Since 1992, when Hurricane Andrew ravaged the state of Florida and caused the bankruptcy of numerous insurance companies who struggled to reimburse their policyholders, the insurance industry started hiring meteorologists and catastrophe modellers to build models able to better assess short- and long-term climate-related physical risks, says Geoffroy Marcassoli, ESG Audit Leader at PwC Luxembourg.

As climate change proceeded unabated since the early 1990s, exceptionally damaging weather events – such as wildfires, droughts, storms etc. – have only increased in frequency, forcing the insurance industry to face the daunting challenge of global warming. As a matter of fact, “most assets will be uninsurable” if average temperatures are raised to 4°C above pre-industrial levels, as per a recent study.

If the insurance industry were no longer able to operate, global GDP would be impacted beyond recognition. Not only do insurance companies hold a lot of corporate and governmental debt, but any negative trend within the sector impacts the banking sector as well.

Populations at large would also be left in an extremely vulnerable position, with little to no safety net against climate-inflicted damages if governments cannot foot the bill.

A gap between climate science and financial actors’ climate scenarios

While the insurance industry has relied on catastrophe models to predict upcoming natural disasters and adjust prices accordingly, these models rely on historical data. Given the unprecedented nature of global warming, such models might not be adequate, and some insurers may see the cost of insuring assets from climate risks as simply too high.

The scenario modelling and data providers used by insurers for their climate risk assessments are also used in the broader financial sector.

As a matter of fact, the financial sector has undertaken a considerable amount of effort and expense to develop climate-change scenario analyses – over 80% of financial institutions are currently performing climate-scenario analysis (up from less than 50% in 2019) and are using the results to assess climate and transition risks, according to a 2022 survey by the Global Association of Risk Professionals.

However, a worrying disconnect between the financial sector’s models and those used by climate scientists has been noted by the aforementioned IFoA-Exeter study, with some financial institutions estimating GDP loss to be identical in a disorderly transition scenario as in a failed transition scenario.

Many scenarios are optimistic because they do not take into account extreme weather events and expect governments to act the way they ideally should.

In addition, tipping points – such as glaciers melting and sea levels rising could set in motion complex feedback loops which permanently alter the earth’s climate and seriously affect forests’ health, water supplies and soil fertility. The complexities rooted in such tipping points are not commonly taken into account by all models.

Forecasts: Damned if they are good, damned if they are bad

It is thus crucial for regulators and financial market participants to scrutinise overly optimistic climate risk assessments and ensure that they are not based on incomplete or biased data.

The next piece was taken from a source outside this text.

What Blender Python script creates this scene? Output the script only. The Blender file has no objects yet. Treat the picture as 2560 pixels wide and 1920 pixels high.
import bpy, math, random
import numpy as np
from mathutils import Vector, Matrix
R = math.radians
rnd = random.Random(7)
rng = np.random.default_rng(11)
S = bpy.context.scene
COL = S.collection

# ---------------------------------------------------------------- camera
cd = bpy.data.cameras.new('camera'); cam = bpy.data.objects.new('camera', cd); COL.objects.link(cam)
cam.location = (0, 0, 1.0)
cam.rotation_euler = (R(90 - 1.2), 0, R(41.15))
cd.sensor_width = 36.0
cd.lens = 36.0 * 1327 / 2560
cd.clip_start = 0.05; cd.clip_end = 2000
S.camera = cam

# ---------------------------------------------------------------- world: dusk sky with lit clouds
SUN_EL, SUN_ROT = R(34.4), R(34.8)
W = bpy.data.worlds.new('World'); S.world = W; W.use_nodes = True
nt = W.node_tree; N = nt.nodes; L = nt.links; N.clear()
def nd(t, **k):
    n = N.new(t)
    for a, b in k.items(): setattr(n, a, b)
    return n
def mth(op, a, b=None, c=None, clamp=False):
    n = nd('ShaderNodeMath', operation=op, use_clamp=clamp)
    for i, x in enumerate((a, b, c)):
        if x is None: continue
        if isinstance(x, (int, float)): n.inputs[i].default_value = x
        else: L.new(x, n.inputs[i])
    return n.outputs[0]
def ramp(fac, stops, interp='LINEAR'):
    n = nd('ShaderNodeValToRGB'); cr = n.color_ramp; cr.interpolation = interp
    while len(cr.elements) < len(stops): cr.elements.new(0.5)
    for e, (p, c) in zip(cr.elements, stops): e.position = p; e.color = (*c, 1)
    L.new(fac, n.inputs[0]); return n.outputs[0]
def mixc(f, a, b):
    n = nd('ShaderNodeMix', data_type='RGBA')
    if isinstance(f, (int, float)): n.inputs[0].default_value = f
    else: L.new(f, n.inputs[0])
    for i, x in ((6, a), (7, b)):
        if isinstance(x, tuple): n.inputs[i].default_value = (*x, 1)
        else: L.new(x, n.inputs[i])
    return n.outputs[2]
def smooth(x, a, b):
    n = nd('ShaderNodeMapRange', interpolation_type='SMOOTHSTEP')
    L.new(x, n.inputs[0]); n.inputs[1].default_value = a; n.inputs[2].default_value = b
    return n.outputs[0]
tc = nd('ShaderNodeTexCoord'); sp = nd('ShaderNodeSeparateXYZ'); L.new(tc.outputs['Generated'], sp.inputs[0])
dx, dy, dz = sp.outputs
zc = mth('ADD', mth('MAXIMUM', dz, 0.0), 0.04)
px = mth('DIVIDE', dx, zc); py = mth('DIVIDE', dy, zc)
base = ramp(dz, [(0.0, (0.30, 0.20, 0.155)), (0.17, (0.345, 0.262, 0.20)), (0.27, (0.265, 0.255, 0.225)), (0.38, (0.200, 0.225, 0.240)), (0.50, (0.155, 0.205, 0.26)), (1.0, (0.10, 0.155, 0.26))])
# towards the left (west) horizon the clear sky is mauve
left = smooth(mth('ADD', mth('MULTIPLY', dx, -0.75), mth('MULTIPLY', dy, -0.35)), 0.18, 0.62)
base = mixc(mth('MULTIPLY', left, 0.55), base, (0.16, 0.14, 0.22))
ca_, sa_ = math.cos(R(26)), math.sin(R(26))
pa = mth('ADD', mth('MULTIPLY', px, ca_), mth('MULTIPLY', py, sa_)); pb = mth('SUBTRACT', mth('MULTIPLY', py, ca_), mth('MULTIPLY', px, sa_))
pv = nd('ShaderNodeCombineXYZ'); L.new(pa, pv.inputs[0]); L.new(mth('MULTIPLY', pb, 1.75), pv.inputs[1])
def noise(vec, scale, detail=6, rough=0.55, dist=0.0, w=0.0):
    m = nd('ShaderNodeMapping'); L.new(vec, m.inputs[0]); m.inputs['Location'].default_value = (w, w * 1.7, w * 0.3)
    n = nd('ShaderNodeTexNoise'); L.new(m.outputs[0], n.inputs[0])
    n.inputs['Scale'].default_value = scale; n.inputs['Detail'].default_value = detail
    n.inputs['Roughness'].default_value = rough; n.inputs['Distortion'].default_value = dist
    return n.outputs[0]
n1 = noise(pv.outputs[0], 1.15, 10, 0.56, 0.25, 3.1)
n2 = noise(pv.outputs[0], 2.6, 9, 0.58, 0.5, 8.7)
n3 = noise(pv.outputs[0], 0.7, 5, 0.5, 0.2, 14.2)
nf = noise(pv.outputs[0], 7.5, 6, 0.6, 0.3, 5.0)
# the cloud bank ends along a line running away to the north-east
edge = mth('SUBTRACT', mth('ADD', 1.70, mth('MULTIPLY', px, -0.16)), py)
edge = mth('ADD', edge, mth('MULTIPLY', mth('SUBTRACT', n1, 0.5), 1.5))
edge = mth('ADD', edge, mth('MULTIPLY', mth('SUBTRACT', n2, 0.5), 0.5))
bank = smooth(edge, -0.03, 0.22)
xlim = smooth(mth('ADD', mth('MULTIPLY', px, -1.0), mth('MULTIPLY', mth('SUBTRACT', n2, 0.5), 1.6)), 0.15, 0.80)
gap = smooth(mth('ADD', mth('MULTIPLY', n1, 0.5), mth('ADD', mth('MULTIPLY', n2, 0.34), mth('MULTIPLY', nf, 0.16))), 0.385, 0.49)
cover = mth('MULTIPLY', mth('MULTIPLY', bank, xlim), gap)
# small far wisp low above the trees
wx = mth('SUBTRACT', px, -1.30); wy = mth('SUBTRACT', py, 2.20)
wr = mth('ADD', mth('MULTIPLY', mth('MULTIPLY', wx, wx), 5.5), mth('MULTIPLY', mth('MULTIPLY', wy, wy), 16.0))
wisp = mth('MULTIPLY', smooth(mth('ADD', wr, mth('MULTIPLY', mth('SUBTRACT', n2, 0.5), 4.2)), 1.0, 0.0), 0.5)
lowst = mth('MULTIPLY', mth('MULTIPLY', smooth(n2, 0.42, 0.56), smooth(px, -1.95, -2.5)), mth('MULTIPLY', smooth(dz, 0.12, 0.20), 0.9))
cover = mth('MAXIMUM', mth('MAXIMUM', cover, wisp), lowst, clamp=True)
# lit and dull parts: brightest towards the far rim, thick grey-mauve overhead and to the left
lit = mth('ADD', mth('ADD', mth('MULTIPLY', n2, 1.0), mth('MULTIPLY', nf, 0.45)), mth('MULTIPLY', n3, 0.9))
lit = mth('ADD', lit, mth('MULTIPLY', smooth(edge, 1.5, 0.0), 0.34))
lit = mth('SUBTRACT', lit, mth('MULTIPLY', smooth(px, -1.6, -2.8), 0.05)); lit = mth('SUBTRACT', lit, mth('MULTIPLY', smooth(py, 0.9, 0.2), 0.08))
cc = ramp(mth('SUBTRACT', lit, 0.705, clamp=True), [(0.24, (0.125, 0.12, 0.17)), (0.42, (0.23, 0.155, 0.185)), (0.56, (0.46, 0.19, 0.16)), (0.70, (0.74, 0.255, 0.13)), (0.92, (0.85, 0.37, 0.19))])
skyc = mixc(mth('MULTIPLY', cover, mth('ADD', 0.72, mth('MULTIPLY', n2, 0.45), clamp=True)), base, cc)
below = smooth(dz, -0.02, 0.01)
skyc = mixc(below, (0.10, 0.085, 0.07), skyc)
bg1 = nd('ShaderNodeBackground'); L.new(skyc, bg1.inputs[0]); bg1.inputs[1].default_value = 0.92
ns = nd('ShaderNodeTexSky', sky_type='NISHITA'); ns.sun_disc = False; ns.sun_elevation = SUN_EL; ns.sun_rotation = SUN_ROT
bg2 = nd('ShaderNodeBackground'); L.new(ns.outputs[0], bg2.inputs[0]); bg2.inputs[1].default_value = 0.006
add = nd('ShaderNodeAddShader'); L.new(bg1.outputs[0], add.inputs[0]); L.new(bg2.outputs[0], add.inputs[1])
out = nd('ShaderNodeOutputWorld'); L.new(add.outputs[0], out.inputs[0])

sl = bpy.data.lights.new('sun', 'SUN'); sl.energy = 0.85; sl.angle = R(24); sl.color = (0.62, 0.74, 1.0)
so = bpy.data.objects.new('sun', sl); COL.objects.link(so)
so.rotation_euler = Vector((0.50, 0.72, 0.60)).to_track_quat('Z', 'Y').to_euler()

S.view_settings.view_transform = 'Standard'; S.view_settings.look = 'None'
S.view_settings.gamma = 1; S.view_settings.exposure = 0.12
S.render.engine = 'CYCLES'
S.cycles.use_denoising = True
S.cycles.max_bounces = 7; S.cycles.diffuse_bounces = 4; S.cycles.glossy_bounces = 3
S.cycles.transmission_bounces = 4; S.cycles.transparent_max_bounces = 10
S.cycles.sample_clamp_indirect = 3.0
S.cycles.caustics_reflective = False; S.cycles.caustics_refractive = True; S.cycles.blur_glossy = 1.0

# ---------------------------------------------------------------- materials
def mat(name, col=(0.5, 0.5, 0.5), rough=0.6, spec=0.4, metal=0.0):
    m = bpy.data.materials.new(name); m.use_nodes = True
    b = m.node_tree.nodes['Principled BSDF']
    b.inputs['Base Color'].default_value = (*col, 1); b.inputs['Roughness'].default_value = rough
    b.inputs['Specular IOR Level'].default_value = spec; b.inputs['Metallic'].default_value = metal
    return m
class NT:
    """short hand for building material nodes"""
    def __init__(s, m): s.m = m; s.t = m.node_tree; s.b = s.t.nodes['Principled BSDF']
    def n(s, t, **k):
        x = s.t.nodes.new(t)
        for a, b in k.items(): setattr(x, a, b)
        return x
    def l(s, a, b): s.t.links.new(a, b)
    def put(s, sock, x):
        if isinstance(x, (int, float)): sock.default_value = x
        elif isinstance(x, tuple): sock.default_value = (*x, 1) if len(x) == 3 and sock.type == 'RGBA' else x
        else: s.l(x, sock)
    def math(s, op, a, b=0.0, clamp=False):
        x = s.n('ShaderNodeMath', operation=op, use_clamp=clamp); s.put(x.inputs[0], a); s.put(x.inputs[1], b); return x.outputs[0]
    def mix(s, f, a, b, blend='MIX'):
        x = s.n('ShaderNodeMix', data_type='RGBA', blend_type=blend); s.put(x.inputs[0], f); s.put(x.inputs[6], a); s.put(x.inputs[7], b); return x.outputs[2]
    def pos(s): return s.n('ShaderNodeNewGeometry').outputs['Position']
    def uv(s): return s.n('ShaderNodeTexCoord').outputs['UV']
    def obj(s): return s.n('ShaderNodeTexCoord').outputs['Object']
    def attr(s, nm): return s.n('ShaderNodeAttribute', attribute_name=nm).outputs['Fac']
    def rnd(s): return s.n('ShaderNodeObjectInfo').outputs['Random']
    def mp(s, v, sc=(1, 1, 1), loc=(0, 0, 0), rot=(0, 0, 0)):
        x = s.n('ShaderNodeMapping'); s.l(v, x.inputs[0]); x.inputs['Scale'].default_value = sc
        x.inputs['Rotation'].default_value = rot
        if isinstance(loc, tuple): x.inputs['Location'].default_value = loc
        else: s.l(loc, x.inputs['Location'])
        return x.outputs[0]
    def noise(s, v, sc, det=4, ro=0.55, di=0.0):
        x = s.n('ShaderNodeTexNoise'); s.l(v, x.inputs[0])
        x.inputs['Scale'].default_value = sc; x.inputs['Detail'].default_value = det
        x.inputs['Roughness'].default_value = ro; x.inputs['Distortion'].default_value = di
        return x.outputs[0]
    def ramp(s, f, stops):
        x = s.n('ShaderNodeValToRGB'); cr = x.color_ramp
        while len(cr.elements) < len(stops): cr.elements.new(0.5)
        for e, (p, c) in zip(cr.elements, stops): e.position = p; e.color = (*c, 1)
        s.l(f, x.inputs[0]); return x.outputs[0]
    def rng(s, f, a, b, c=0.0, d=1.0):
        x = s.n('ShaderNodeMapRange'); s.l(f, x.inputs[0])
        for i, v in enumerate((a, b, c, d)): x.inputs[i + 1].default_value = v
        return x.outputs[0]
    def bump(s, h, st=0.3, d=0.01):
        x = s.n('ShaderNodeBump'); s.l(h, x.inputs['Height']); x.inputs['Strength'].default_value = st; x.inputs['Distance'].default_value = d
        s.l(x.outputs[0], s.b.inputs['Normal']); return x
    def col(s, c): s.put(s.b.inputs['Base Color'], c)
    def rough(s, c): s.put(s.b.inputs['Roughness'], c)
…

However, in negative scenarios, the financial sector potentially faces a long-term environment where all assets may gradually become uninsurable – an untenable perspective. The sector, and society at large, is thus currently mired in uncertainties, as we still do not know exactly which policies will be implemented in the long-term, and there is still debate on how disruptive policies need to be.

As The Economist astutely highlighted in July 2023, “climate change involves the messy world of policy as well as the clarity of physics” and “there is no model that can predict whether policymakers will pull the levers that are available to them to prevent [wildfires and other extreme weather events] from happening.”

There is no one-size-fits-all approach that could take all potential policies and their impacts into account, which does explain to a certain extent the struggle financial market participants face when it comes to climate risk assessment. All we know is that if not enough is done to reduce global emissions, things will get bad before getting worse.

Technical (and policy) solutions exist

The industry has found some creative solutions to the rise of primary and secondary perils through developing Insurance Linked Securities (ILS) and catastrophe bonds: these instruments transfer the risk of providing insurance in case of natural disasters to investors in global capital markets.

Parametric catastrophe bonds, for instance, ensure a pay-out to customers based on a trigger event (e.g., a certain amount of rainfall, measure of windspeed). Demand for these instruments is growing, especially in regions exposed to increasing extreme weather events.

For regulators and financial market participants dealing with the aforementioned limits in mathematical scenario modelling, a switch to qualitative, narrative scenarios and to visualisations may be a justified move, as “quantitative scenarios are ill-equipped to effectively model the impacts of tipping points and the cascading effects of climate change,” as per the IFoA-Exeter study.

Obtaining insurance from climate change-related disasters will only get harder as temperatures rise. Investors have started building portfolios that not only hedge climate risks but also focus on industries more likely to withstand the effects of extreme weather events.

It is thus important for all stakeholders to keep in mind that focusing on data and mathematical models is not enough, and that qualitative assessments are as crucial.

Looking beyond assessing climate change-related risks, public and private stakeholders should also think about how to minimise and ultimately reduce them. Only by redesigning current economic systems through green industrial policies will we be able to reach the goals of the Paris Agreement, and hopefully reverse climate change in the long run.

The cost of inaction far exceeds the most unfavourable realistic outcome.